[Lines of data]
※ ※ ※

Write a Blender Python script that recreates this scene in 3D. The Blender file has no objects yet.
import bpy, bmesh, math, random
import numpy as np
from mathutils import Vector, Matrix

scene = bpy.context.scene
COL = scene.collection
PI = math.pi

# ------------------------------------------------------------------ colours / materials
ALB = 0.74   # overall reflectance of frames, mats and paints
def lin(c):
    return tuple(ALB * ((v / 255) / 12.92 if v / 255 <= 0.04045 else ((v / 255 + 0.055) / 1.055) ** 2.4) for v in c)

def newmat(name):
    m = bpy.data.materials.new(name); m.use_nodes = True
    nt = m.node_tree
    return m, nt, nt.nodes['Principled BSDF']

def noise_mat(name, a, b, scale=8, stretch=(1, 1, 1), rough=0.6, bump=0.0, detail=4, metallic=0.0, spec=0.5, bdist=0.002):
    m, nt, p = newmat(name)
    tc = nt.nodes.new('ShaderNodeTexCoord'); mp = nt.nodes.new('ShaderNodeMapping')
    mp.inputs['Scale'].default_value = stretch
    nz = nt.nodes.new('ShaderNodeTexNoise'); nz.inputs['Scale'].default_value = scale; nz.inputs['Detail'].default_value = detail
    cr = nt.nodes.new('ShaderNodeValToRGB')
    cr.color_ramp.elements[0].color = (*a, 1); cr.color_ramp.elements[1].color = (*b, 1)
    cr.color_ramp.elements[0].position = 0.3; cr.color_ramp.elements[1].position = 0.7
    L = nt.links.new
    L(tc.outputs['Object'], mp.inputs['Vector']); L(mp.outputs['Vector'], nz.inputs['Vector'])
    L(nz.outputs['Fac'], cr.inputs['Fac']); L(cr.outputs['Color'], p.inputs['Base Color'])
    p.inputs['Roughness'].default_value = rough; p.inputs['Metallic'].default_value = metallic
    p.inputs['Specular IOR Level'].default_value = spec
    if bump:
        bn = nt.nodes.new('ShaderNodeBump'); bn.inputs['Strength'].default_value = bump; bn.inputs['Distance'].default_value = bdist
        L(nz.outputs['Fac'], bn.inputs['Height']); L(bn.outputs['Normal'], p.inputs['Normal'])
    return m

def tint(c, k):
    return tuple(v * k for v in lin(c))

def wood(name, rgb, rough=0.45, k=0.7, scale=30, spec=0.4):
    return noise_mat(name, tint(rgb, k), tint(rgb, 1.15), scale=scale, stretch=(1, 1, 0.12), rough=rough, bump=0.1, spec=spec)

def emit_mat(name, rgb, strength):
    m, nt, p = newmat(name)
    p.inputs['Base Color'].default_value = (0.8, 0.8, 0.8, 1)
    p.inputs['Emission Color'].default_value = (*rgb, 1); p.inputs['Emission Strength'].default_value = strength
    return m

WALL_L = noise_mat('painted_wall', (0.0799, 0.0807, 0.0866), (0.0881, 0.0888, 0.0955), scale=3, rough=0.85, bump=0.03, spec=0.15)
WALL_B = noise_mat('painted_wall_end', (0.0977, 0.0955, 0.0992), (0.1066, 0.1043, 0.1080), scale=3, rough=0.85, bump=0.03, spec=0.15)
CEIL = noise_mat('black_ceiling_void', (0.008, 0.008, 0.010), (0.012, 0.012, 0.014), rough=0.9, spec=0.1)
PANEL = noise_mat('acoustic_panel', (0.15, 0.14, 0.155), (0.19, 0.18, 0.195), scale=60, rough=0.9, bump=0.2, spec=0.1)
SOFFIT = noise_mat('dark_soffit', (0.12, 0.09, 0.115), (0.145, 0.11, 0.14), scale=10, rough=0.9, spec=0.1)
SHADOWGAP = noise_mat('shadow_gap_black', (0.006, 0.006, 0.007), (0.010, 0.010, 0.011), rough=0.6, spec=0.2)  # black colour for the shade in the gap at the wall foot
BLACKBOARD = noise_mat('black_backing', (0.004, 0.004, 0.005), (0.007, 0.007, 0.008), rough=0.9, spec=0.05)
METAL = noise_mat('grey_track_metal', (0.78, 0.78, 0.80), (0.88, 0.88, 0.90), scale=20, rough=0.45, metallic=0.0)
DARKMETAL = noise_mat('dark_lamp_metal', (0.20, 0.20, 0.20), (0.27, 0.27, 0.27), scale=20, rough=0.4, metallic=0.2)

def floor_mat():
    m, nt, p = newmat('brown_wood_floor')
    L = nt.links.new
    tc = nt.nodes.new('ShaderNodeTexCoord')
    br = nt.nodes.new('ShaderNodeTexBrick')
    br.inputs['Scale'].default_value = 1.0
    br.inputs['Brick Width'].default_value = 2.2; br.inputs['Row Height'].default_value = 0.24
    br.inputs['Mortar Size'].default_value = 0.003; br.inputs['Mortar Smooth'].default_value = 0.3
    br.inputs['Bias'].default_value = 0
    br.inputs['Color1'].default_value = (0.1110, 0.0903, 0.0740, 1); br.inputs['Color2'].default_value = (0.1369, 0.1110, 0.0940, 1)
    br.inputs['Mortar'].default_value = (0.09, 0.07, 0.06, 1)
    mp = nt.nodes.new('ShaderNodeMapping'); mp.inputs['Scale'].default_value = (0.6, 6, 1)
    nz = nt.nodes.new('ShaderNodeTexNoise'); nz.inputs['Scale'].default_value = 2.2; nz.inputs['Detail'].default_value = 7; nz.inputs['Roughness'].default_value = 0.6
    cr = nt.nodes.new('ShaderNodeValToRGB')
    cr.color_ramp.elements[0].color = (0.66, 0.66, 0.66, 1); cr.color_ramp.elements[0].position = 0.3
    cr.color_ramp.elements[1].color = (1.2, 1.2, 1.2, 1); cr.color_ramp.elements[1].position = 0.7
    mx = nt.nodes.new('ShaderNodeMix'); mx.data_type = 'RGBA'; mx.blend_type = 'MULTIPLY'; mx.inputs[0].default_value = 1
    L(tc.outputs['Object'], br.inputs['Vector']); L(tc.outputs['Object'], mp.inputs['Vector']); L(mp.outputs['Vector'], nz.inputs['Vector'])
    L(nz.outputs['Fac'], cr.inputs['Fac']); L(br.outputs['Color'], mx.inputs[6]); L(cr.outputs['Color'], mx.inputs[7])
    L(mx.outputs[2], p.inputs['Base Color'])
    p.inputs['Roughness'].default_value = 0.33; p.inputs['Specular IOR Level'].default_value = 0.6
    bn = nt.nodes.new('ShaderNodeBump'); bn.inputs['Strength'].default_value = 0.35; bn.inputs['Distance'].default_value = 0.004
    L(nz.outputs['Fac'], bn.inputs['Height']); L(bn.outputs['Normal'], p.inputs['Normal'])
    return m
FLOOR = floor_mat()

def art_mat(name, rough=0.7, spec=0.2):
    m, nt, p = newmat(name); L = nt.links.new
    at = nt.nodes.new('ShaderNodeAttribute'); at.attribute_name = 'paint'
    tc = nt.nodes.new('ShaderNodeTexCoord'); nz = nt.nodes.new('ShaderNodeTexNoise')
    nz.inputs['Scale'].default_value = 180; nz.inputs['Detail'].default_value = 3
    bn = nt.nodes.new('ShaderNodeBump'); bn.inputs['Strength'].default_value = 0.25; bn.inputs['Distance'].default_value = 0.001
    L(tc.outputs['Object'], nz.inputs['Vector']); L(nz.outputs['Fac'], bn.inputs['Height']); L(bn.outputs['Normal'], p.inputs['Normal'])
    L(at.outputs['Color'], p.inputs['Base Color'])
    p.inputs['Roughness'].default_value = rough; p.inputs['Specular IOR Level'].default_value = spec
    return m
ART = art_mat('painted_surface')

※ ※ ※

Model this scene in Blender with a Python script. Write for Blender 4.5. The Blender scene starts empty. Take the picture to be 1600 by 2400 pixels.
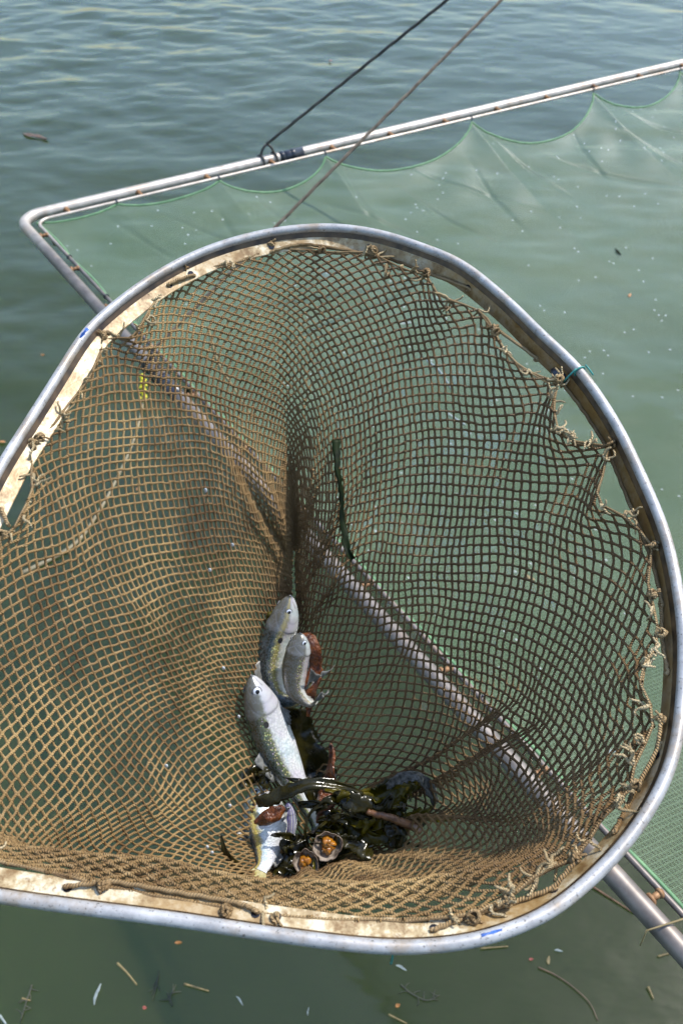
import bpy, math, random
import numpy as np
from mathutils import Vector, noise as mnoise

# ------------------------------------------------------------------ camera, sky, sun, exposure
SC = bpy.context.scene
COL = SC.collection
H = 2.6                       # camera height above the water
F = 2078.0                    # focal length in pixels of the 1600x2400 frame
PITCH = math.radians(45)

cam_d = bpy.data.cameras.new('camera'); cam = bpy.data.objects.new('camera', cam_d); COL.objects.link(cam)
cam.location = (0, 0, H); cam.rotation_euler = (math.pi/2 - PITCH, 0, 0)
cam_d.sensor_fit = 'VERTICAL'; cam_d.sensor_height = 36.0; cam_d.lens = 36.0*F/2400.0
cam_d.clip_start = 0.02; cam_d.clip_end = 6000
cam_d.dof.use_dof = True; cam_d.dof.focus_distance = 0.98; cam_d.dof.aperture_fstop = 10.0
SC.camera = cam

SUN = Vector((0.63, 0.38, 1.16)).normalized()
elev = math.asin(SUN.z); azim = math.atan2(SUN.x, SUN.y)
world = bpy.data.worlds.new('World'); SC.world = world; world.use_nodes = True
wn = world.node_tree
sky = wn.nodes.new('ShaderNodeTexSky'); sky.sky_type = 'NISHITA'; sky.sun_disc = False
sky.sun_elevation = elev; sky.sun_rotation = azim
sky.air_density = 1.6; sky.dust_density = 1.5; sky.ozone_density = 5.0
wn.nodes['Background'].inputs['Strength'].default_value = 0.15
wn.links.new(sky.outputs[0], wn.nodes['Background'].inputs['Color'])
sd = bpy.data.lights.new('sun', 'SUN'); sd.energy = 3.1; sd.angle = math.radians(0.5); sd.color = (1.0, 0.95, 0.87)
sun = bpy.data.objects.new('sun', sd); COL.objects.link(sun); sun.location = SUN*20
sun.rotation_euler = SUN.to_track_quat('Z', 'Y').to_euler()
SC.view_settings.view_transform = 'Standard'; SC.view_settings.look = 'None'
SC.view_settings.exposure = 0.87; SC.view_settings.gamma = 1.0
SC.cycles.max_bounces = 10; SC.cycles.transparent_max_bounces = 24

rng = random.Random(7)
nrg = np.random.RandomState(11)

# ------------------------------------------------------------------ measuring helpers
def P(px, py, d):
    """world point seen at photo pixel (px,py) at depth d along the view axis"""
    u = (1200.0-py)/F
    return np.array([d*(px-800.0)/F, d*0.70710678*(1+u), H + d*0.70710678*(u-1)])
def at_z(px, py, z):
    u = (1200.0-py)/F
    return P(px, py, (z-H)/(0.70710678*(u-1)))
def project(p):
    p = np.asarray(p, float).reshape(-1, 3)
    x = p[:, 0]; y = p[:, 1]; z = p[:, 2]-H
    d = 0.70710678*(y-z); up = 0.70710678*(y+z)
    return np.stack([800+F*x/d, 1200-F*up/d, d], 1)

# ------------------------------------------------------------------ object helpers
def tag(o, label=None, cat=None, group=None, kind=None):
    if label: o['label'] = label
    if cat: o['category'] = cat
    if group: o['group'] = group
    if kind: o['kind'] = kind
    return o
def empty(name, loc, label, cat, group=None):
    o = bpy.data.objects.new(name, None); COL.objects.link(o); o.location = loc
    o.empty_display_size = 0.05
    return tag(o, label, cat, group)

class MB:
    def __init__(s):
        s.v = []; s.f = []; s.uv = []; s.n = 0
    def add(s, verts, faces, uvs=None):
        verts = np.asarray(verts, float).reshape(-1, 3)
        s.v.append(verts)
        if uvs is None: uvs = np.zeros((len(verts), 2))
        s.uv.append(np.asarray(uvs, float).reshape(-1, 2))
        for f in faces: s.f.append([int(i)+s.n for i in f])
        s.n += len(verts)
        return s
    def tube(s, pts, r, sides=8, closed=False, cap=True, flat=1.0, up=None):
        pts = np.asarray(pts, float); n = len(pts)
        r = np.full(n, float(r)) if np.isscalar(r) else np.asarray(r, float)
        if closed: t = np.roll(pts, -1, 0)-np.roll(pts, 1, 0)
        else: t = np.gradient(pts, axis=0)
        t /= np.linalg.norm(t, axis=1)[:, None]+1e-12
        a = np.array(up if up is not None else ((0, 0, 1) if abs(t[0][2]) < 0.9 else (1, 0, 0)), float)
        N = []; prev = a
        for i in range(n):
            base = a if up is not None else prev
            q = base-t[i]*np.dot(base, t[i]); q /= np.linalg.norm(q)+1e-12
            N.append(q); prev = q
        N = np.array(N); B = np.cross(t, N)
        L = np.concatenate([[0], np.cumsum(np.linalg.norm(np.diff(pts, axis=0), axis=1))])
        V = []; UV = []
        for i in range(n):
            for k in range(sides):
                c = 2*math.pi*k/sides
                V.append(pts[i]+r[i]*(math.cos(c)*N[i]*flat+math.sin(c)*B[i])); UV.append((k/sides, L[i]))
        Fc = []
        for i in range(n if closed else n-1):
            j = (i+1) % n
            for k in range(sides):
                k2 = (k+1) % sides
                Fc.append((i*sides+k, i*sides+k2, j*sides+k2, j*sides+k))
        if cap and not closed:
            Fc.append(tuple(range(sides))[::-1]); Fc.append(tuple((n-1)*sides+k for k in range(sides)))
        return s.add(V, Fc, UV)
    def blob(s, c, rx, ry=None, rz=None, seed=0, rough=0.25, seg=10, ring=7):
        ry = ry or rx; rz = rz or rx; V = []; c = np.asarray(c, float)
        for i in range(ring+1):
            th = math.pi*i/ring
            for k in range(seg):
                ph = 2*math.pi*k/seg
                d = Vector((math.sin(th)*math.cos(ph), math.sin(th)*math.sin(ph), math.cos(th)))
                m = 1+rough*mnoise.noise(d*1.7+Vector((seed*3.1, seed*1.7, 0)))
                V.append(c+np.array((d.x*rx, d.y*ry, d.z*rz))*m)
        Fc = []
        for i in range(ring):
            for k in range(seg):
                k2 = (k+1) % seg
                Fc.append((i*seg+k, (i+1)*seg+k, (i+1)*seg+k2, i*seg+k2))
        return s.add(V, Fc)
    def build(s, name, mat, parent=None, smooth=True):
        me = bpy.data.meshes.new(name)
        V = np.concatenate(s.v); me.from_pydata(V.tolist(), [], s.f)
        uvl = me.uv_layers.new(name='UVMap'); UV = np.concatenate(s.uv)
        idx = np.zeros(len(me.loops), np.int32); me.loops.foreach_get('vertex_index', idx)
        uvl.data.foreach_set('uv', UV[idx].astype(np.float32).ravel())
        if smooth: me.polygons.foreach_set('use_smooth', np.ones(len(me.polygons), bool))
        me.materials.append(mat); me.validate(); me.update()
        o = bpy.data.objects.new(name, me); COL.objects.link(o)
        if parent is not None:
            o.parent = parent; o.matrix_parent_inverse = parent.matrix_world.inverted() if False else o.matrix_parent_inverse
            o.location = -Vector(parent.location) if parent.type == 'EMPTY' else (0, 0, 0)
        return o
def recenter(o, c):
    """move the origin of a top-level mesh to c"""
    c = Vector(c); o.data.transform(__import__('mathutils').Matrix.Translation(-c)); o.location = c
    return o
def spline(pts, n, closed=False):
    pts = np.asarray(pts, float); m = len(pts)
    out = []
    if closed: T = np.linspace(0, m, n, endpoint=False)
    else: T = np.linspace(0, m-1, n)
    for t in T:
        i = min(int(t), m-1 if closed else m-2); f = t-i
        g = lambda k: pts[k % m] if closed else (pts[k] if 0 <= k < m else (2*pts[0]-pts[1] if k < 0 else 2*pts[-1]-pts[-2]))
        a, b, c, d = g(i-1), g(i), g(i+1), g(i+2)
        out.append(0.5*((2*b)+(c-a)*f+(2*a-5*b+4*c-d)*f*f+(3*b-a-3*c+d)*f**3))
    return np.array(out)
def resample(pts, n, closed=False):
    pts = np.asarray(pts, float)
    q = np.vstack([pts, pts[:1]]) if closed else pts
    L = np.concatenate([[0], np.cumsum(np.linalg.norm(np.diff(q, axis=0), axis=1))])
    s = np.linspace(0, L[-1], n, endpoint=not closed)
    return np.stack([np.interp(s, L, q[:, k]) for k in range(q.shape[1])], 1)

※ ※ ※

Exercise goal: Of the lines above, copy only those from the one holding "Model this scene" to the one holding "from mathutils import Vector, noise as mnoise", both included, and exclude every image.

Completed exercise:
Model this scene in Blender with a Python script. Write for Blender 4.5. The Blender scene starts empty. Take the picture to be 1600 by 2400 pixels.
import bpy, math, random
import numpy as np
from mathutils import Vector, noise as mnoise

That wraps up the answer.